### [Aim]
Check each line of the data below for the word "scene", then extract the ones that have it.

### [Raw data]
** START **
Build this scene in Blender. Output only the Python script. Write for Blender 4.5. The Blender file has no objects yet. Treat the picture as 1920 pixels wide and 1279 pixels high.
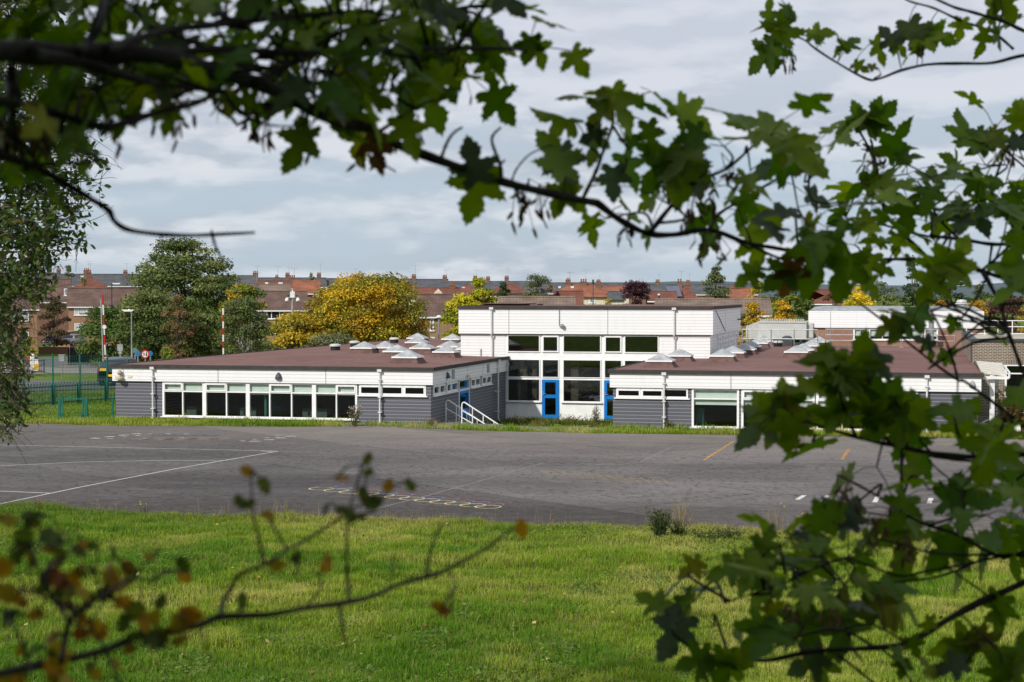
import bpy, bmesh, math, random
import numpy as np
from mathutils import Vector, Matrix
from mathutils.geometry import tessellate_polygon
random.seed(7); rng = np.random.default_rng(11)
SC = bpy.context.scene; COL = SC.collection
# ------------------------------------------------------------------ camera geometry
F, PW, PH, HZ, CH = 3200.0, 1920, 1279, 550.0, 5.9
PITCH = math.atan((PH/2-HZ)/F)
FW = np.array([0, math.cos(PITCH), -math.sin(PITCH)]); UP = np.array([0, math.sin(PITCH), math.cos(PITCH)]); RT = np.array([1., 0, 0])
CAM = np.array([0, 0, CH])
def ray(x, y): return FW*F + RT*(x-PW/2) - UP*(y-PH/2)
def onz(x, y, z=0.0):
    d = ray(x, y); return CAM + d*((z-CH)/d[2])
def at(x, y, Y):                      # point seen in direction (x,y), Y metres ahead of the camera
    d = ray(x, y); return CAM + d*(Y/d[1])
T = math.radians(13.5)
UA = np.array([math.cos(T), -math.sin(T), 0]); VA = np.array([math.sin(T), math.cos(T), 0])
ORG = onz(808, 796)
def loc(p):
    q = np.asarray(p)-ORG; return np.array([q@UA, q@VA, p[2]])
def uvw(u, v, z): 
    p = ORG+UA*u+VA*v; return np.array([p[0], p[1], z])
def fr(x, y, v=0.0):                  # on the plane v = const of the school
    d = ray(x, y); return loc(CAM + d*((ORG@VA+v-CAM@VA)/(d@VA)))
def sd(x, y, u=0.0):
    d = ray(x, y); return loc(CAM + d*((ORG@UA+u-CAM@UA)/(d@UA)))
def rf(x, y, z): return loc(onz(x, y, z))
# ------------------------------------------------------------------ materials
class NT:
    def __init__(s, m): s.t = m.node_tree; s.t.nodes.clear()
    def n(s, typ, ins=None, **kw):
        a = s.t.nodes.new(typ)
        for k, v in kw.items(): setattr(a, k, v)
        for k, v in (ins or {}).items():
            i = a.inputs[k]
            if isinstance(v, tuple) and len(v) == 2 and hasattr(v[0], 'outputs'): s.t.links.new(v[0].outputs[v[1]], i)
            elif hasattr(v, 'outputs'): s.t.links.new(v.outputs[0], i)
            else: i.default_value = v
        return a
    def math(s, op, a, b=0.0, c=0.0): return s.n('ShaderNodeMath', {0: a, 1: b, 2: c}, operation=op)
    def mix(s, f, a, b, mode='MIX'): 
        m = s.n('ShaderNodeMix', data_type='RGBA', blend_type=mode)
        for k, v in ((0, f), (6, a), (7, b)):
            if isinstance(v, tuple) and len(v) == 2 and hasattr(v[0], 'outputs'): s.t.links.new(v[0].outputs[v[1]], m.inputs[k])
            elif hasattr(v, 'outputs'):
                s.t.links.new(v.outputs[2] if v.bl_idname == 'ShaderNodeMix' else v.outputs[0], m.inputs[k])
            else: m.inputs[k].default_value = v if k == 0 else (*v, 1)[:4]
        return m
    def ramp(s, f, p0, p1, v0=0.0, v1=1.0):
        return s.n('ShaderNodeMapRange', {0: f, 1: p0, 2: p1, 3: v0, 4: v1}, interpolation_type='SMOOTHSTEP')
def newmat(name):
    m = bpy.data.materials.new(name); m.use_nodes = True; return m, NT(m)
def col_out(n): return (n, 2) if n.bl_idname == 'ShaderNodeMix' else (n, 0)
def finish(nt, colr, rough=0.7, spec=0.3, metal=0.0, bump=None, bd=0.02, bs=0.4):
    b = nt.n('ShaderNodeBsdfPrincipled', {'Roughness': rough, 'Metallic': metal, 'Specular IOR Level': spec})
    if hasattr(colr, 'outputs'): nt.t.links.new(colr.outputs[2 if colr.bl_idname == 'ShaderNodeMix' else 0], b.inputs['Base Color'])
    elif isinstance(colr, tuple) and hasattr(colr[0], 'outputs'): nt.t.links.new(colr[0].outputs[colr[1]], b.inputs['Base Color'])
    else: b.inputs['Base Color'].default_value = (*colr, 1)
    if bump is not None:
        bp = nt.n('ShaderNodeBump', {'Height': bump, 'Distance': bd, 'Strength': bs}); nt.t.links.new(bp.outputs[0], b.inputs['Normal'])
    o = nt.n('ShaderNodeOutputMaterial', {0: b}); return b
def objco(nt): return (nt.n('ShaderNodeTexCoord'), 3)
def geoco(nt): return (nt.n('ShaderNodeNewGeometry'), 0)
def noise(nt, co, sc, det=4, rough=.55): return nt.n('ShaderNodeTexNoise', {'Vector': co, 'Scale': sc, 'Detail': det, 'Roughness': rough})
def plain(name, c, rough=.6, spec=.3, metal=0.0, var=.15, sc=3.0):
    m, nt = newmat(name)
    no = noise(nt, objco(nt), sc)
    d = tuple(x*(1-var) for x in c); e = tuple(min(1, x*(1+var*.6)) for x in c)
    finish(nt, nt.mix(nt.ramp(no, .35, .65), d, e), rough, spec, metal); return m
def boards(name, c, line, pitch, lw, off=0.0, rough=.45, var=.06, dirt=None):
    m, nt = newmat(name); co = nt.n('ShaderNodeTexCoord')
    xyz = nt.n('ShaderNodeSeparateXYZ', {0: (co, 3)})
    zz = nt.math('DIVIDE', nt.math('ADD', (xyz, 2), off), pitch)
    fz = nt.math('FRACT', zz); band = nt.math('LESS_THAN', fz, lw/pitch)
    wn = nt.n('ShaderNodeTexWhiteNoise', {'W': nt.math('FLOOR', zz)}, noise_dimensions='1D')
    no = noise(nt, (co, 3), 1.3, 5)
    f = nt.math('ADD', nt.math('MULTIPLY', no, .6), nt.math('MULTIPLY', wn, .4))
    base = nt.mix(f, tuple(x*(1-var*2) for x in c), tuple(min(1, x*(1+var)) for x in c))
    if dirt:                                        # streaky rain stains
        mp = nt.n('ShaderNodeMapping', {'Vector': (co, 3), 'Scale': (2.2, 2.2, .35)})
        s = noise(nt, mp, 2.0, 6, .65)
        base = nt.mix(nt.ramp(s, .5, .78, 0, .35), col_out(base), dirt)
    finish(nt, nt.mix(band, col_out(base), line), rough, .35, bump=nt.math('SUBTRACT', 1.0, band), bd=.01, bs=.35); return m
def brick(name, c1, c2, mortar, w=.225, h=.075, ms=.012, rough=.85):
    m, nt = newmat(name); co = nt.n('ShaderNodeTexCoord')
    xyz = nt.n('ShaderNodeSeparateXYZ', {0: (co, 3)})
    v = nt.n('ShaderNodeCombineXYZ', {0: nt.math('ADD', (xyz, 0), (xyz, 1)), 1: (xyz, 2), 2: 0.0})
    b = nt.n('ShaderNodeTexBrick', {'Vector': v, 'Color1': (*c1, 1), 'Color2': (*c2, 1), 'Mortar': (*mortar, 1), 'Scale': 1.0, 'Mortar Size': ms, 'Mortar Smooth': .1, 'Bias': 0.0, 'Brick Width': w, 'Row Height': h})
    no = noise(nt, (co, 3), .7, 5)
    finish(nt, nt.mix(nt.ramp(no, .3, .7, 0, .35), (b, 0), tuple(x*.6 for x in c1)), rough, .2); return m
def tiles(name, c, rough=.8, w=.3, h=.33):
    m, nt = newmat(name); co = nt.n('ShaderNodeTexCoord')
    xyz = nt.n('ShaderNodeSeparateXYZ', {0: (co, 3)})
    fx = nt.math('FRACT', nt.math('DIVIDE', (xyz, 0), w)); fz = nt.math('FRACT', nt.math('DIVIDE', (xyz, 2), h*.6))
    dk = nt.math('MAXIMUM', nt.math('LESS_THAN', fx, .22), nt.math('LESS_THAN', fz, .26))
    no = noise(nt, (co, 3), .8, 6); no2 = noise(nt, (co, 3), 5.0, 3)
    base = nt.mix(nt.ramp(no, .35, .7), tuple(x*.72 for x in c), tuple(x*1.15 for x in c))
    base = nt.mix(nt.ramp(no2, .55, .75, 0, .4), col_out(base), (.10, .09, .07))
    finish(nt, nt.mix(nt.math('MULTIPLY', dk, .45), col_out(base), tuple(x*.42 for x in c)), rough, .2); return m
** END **
### [Task output]
Build this scene in Blender. Output only the Python script. Write for Blender 4.5. The Blender file has no objects yet. Treat the picture as 1920 pixels wide and 1279 pixels high.
SC = bpy.context.scene; COL = SC.collection